N&A: Em relatório recente, o Alto Comissariado da ONU para os Refugiados (ACNUR), dá conta de que a experiência de ser refugiado se torna cada vez mais duradoura para milhões de pessoas ao redor do mundo. Alguns estão no exílio há mais de 30 anos. Há uma estimativa de quantos são os filhos – crianças e adolescentes – desta geração de refugiados?

FG: Não é possível quantificar estes dados, porém, se considerarmos que neste período muitos refugiados tentam reconstruir suas vidas e saírem deste estado permanente de espera, isso pode significar que eles busquem novas redes sociais que vão desde o grupo de amigos até mesmo a reconstituição familiar no local onde se encontra no período.

N&A: Como ficam os direitos das crianças, adolescentes e jovens nascidos neste contexto?
FG: Estes direitos são garantidos por convenções e tratados internacionais e, também, está de acordo com a legislação de cada país. Por exemplo, no Brasil, a lei garante que toda pessoa nascida neste território, é brasileira, sem nenhuma restrição e com os mesmos direitos garantidos para todos os cidadãos.

N&A: De 1998 até o ano passado, calcula-se que chegue a 16mil o número de mortos na tentativa de deixar a África e chegar até a Europa através do Mediterrâneo.
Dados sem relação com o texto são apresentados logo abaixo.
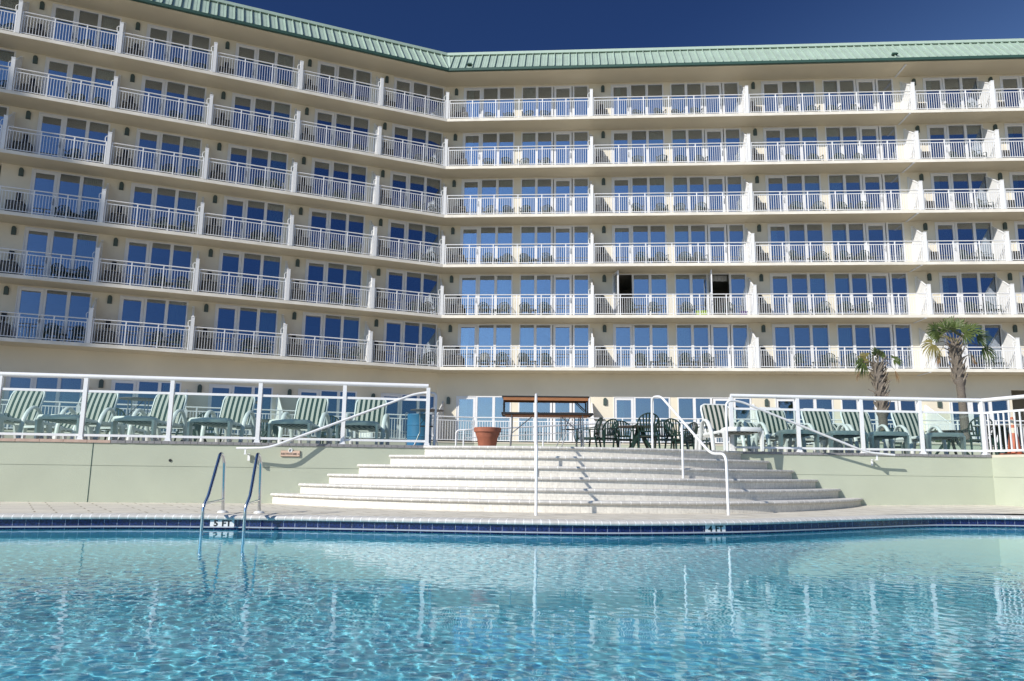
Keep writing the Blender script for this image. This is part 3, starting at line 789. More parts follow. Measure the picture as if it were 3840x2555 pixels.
# ------------------------------------------------------------------ handrails
def bez(pts, k=6, r=.12):
    """round the corners of a 3-D polyline"""
    out = [Vector(pts[0])]
    for i in range(1, len(pts) - 1):
        p0, p1, p2 = map(Vector, pts[i - 1:i + 2]); a = (p0 - p1); b = (p2 - p1); d = min(r, a.length * .45, b.length * .45)
        s0 = p1 + a.normalized() * d; s1 = p1 + b.normalized() * d
        for j in range(k + 1):
            t = j / k; out.append(s0 * (1 - t) ** 2 + p1 * 2 * t * (1 - t) + s1 * t * t)
    out.append(Vector(pts[-1])); return out
def handrail(label, path, posts, brackets=(), rr=.021, pr=.019, cap=.028):
    base = Vector(posts[0][:3]) if posts else Vector(path[0]); o = thing('handrail', label, 'handrail', tuple(base))
    MB().tube([p - base for p in bez(path, 6, .16)], rr, 12).build('rail', WHITE, o, smooth=50)
    for x, y, z0, z1 in posts:
        q = MB().tube([(x - base.x, y - base.y, z0 - base.z - .02), (x - base.x, y - base.y, z1 - base.z)], pr, 12); q.build('post', WHITE, o, smooth=50)
    for x, y, z, dy in brackets:
        q = MB().box(-.02, .02, -.01, dy, -.10, -.085).box(-.02, .02, dy - .012, dy, -.20, -.08).box(-.012, .012, -.012, .012, -.09, 0)
        q.build('bracket', WHITE, o, loc=(x - base.x, y - base.y, z - base.z))
    return o
# centre rail
bx, by = .36, 10.78; tx, ty = .45, 14.1
handrail('straight white handrail running down the middle of the curved steps',
         [(tx, ty, ZT_), (tx, ty, 1.97), (tx - .002, ty - .3, 1.97), (bx + .012, by + .42, .96), (bx + .002, by + .02, .96), (bx, by, 0)], [(.405, 12.55, ZT_ - 4 * RISE + .17, 1.38)])
bx, by = 3.2, 11.5; tx, ty = 2.62, 14.3
handrail('white handrail on the right half of the curved steps, between deck and terrace',
         [(tx, ty, ZT_), (tx, ty, 1.99), (tx + .09, ty - .4, 1.97), (bx - .10, by + .50, .90), (bx - .0, by + .02, .89), (bx, by, 0)], [(2.86, 12.9, .49, 1.40)])
handrail('white handrail mounted on the green wall left of the steps, sloping down to the left',
         [(-1.37, 13.93, ZT_), (-1.36, 13.93, 1.96), (-1.5, 13.88, 1.985), (-1.75, 13.82, 1.94), (-4.08, 13.10, .93), (-4.62, 13.08, .915)], [(-1.385, 13.95, ZT_, 1.2)], [(-4.47, 13.09, .915, .20)])
handrail('white handrail mounted on the green wall right of the steps, sloping down to the right',
         [(3.93, 14.05, ZT_), (3.93, 14.05, 1.92), (4.22, 14.15, 1.92), (6.72, 14.62, 1.03), (7.27, 14.68, .985)], [(3.93, 14.05, ZT_, 1.3)], [(6.93, 14.68, .985, .22)])

# ------------------------------------------------------------------ pool ladder
ld = thing('pool_ladder', 'polished steel pool ladder rails curving from the deck into the water', 'ladder', (-3.6, 10.5, 0))
LB = Vector((-3.6, 10.5, 0))
for xf, xt, xk in ((-3.83, -3.70, -3.745), (-3.345, -3.235, -3.23)):
    p = [(xf, 10.50, 0), (xf + .02, 10.36, .70), (xf + .025, 10.20, .80), (xk + .02, 9.68, .24), (xk, 9.60, .12), (xk, 9.60, -.5), (xk, 9.62, -.9)]
    r = MB().tube([q - LB for q in bez(p, 6, .09)], .021, 14).build('side_rail', CHROME, ld, smooth=60)
    MB().tube([Vector((xf + .005, 10.44, .17)) - LB, Vector((xk + .0, 9.62, .155)) - LB], .016, 10).build('cross_brace', CHROME, r, smooth=60)
    MB().lathe([(0, .03), (.05, .028), (.07, .012), (.072, 0)], xf - LB.x, 0.0, 18).build('floor_flange', TILEW, r, smooth=50)
for z in (-.42, -.68):
    MB().box(-3.78 - LB.x, -3.30 - LB.x, 9.60 - LB.y, 9.69 - LB.y, z, z + .03).build('tread', CHAISE, ld)

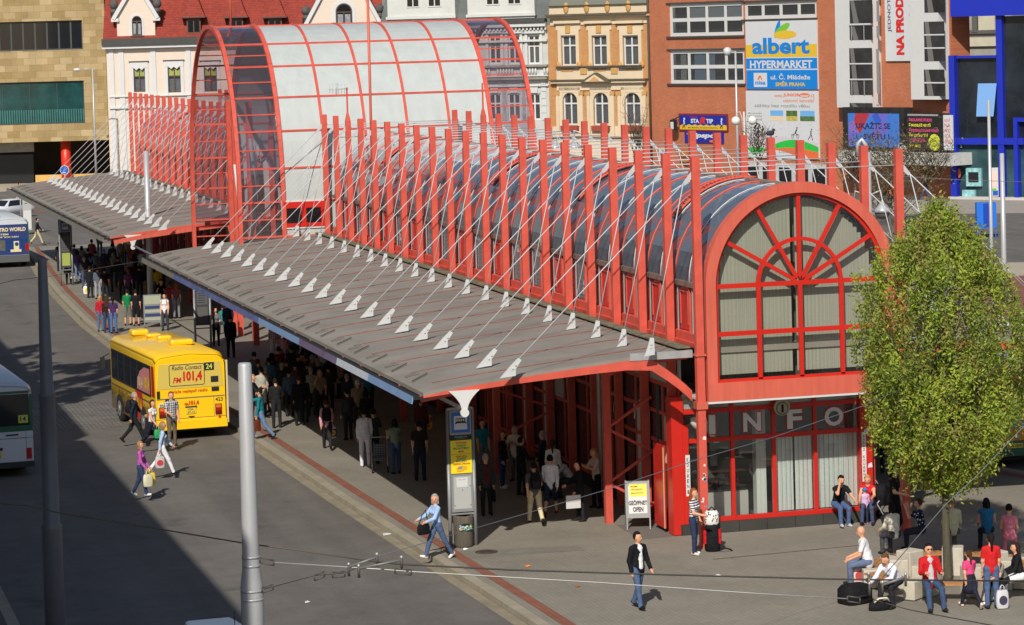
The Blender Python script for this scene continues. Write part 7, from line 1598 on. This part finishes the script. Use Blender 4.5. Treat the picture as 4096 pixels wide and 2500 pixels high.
for x in (-.24,.24): m.tube([(x,-.35,.12),(x,.05,.6),(x,.3,1.02)],.014,6); m.tube([(x,.3,.12),(x,-.05,.5),(x,-.3,.62)],.014,6)
m.tube([(-.24,.3,1.02),(.24,.3,1.02)],.016,6); m.build('frame',STEEL,o,local=True)
for x in (-.24,.24):
    for y in (-.35,.3): m=MB(); m.tube([(x-.02,y,.10),(x+.02,y,.10)],.10,12); m.build('wheel',BLACK,o,local=True)
q=person(1682,1922,178,'stand',(42,34,38),(36,44,62),'tall man in dark maroon shirt seen from behind with yellow bag behind him',DKH,H=1.80,sleeve='short')
person(1688,1800,170,'stand',(90,40,50),(60,60,66),'person in dark red top carrying a yellow carrier bag by the lattice frame',BRN,H=1.70)
g=G(1706,1795); o=carrier_bag(Vector((g.x,g.y,1.22)),'yellow carrier bag with red shop name held beside the lattice frame',(240,205,30),None,w=.42,hh=.46); m=MB(); m.box(-.19,.19,-.070,-.066,.24,.38,0); m.text('BILLA',-.16,.16,.265,.355,-.073,1,bold=.03); m.text('dnes',-.13,.15,.07,.18,-.073,0,bold=.02,shear=.3); m.build('print',[m_rgb('bag_red',(190,40,30),rough=.5),WHITE],o,local=True)
q=person(1048,1756,262,'walk',(28,118,128),(96,124,160),'man in teal jacket and jeans carrying a brown bag past the grey pole',DKH,'balding',H=1.76,tweak=dict(arms=((75,6,60),(4,10,10))))
at=hand(q,1); o=thing('brown_bag','brown leather bag in the hand of the teal jacket man','bag',(at.x,at.y,at.z-.44),.6); m=MB(); m.loft([[(.20*s*abs(math.cos(2*pi*j/12))**.4*math.copysign(1,math.cos(2*pi*j/12)),.06*s*math.sin(2*pi*j/12),z) for j in range(12)] for z,s in ((0,1),(.04,1.05),(.34,.95),(.36,.9))]); m.build('bag_body',cloth((120,58,36)),o,local=True); m=MB(); m.tube([(-.1,0,.35),(-.06,0,.48),(.06,0,.48),(.1,0,.35)],.012,5); m.build('handle',cloth((90,44,28)),o,local=True)
# crowd along the kerb behind the yellow bus
CR_=[(1022,1590,170,'stand',(90,94,92),BK,DKH,'short','grey tee man nearest the open bus door'),
(1012,1690,80,'hold',(30,30,34),(40,42,50),BLO,'long','blonde woman in black reading beside the yellow bus'),
(1050,1665,190,'stand',(170,168,156),(58,56,54),DKH,'short','person in pale khaki top queueing by the bus'),
(1080,1612,180,'stand',(60,110,140),(40,44,56),DKH,'short','person in blue top deep in the queue'),
(1108,1712,185,'stand2',(30,31,34),(38,38,42),BK,'short','man in black with white soled shoes at the shade edge'),
(1132,1640,175,'stand',(40,44,42),(44,44,48),GRH,'short','grey haired man in dark green jacket in the queue'),
(1160,1665,182,'stand',(70,90,112),(40,42,48),DKH,'short','person in dusty blue shirt in the queue'),
(1200,1702,180,'stand',(24,24,27),(28,28,32),BRN,'short','tall man all in black at the end of the queue'),
(1218,1690,185,'stand',(46,46,52),(52,52,58),DKH,'bob','woman in charcoal coat beside the man all in black'),
(1248,1662,190,'stand',(150,148,136),(72,70,66),GRH,'balding','grey haired man in pale shirt in the shade'),
(1284,1668,10,'phone',(150,130,110),(44,42,46),GRH,'bob','woman in tan vest raising a hand to her face'),
(1300,1545,185,'stand',(214,214,216),(110,120,140),DKH,'short','person in white tee by the red hall wall'),
(1262,1490,200,'stand',(190,36,50),(60,70,100),BRN,'pony','woman in bright red top by the hall doors'),
(1225,1470,160,'stand',(40,60,100),(50,52,62),DKH,'short','person in navy top near the hall doors'),
(1142,1492,180,'hold',(214,150,165),(90,90,100),DKH,'pony','person in pink vest leaning in the shade behind the crowd'),
(1170,1560,210,'stand',(60,60,58),(60,60,70),DKH,'short','person in olive jacket at the middle of the crowd'),
(1215,1590,150,'stand',(190,120,50),(50,50,60),DKH,'short','person in orange brown jacket in the crowd'),
(1120,1575,170,'stand',(120,40,44),(60,62,70),BRN,'short','person in brick red shirt in the crowd'),
(1436,1722,182,'stand',(140,124,100),(56,50,52),(190,190,186),'short','white haired man in tan shirt seen from behind'),
(1468,1765,200,'stand2',(30,31,34),(34,34,40),DKH,'bob','woman in black with lime bag behind the tan shirt man'),
(1478,1660,190,'stand',(36,120,150),(46,52,72),DKH,'short','person in turquoise tee in front of the seated pair')]
for x,y,f,po,tp,bt,hr,st,lb in CR_: person(x,y,f,po,tp,bt,lb,hr,st,H=1.66+.12*rng.random(),fem=st in('bob','long','pony'),group=None,sleeve='short' if 'tee' in lb or 'vest' in lb else 'long',h=.025)
XT=[(1038,1625,(52,60,58)),(1066,1650,(96,90,84)),(1092,1600,(38,40,48)),(1128,1610,(70,66,60)),(1150,1620,(46,54,70)),(1186,1640,(84,70,62)),(1196,1600,(30,34,40)),(1232,1630,(58,48,52)),(1254,1610,(100,98,92)),(1276,1625,(36,44,56)),(1318,1650,(64,60,58)),(1236,1540,(52,56,64)),(1180,1520,(88,84,80)),(1320,1600,(44,40,46)),(1392,1690,(40,44,50)),(1395,1760,(58,56,60))]
XL=['olive','stone grey','charcoal','taupe','slate blue','mushroom brown','near black','plum grey','ash grey','ink blue','warm grey','steel grey','sand grey','aubergine','graphite','lead grey']
for (x,y,c_),n_ in zip(XT,XL): person(x,y,150+60*rng.random(),rng.choice(['stand','stand2','hold']),c_,(40+rng.randint(0,30),42,50),'person in '+n_+' top in the shaded crowd under the near canopy',rng.choice([DKH,BRN,GRH]),rng.choice(['short','short','bob']),H=1.64+.14*rng.random(),h=.026)
person(1345,1580,300,'sit',(60,50,60),(190,150,130),'dark haired girl sitting on the ledge with bare legs',DKH,'long',H=1.66,legs='bare',fem=True,shoes=(225,225,225))
person(1400,1590,290,'sit',(90,36,66),(52,50,60),'person in plum top sitting next to the bare legged girl',DKH,'short',H=1.68)
person(1102,1456,183,'stand',(232,222,216),(228,228,226),'man in red plaid shirt and white shorts seen from behind by the red post',BRN,H=1.78,legs='shorts',kind='red_plaid',skinc=(200,140,110))
person(925,1432,185,'stand',(26,28,36),(28,30,36),'man in navy jacket just beyond the yellow bus',DKH,H=1.80)
person(866,1384,10,'phone',(110,112,112),(40,42,48),'woman in grey tee raising a phone beside the blue stop pillar',DKH,'bob',H=1.68,sleeve='short',fem=True)
person(898,1340,200,'sit',(40,130,130),(50,60,90),'person in turquoise top sitting behind the blue stop pillar',DKH,H=1.70)
person(915,1360,190,'stand',(30,36,56),(40,44,56),'person in dark blue jacket behind the woman with the phone',DKH,H=1.74)
# road walkers by the yellow bus
q=person(540,1772,92,'walk',(34,40,56),(32,33,36),'older man in dark jacket walking behind the yellow bus with dark backpack',GRH,H=1.76); back_pack(q,'dark backpack on the older man behind the yellow bus',(30,30,32))
q=person(612,1796,60,'walk2',(226,224,228),(34,34,52),'young woman in white vest and dark jeans walking with a green bag',BRN,'bob',H=1.68,sleeve='none',fem=True)
carrier_bag(hand(q,0),'small green bag held by the white vest woman',(40,150,90),w=.26,hh=.28)
q=person(690,1786,30,'stand2',(196,198,202),(104,94,80),'man in grey plaid shirt and brown trousers behind the yellow bus',RDH,H=1.82,sleeve='short',kind='grey_plaid'); back_pack(q,'black backpack on the grey plaid shirt man',BK)
q=person(652,1898,100,'walk',(172,196,226),(226,226,232),'woman in pale blue blouse and white trousers walking across the road',(150,120,84),'bob',H=1.70,fem=True,fat=1.02)
carrier_bag(hand(q,0),'grey and red carrier bag held by the white trousers woman',(190,185,185),(190,60,60))
q=person(566,1986,85,'stroll',(178,92,168),(50,62,96),'woman in purple pink cardigan carrying yellow bags across the road',(150,120,84),'bob',H=1.64,fem=True,fat=1.1,shoes=(228,228,230),tweak=dict(arms=((8,8,30),(14,8,20))))
carrier_bag(hand(q,1),'yellow carrier bag held by the purple cardigan woman',(240,212,70),(214,190,60),rz=.3); carrier_bag(hand(q,0),'cream carrier bag held by the purple cardigan woman',(214,210,180),rz=.3)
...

Como evitar que, por exemplo, esse número continue aumentando, se as pessoas preferem apostar suas vidas numa travessia a permanecer em seus territórios de origem?
FG: A primeira medida seria a redução dos conflitos internos ou externos, que é o principal motivo que leva alguém a se refugiar. Depois, vem a concentração da comunidade internacional em acolher os refugiados. É preciso que haja um aumento das cotas de reassentamento e que as negociações de paz em situações de conflitam sejam mais aceleradas para permitir que o refugiado volte para casa. O refugiado vive em um eterno estado de espera. É importante destacar que refúgio não é abrir mão da própria cidadania. É uma condição transitória, embora muitas vezes, longa, que não se classifica pela busca de uma nova nacionalidade, mas sim, pela imposição de uma situação onde – naquele momento – a solução mais sábia era deixar o país de origem, mas não a própria história.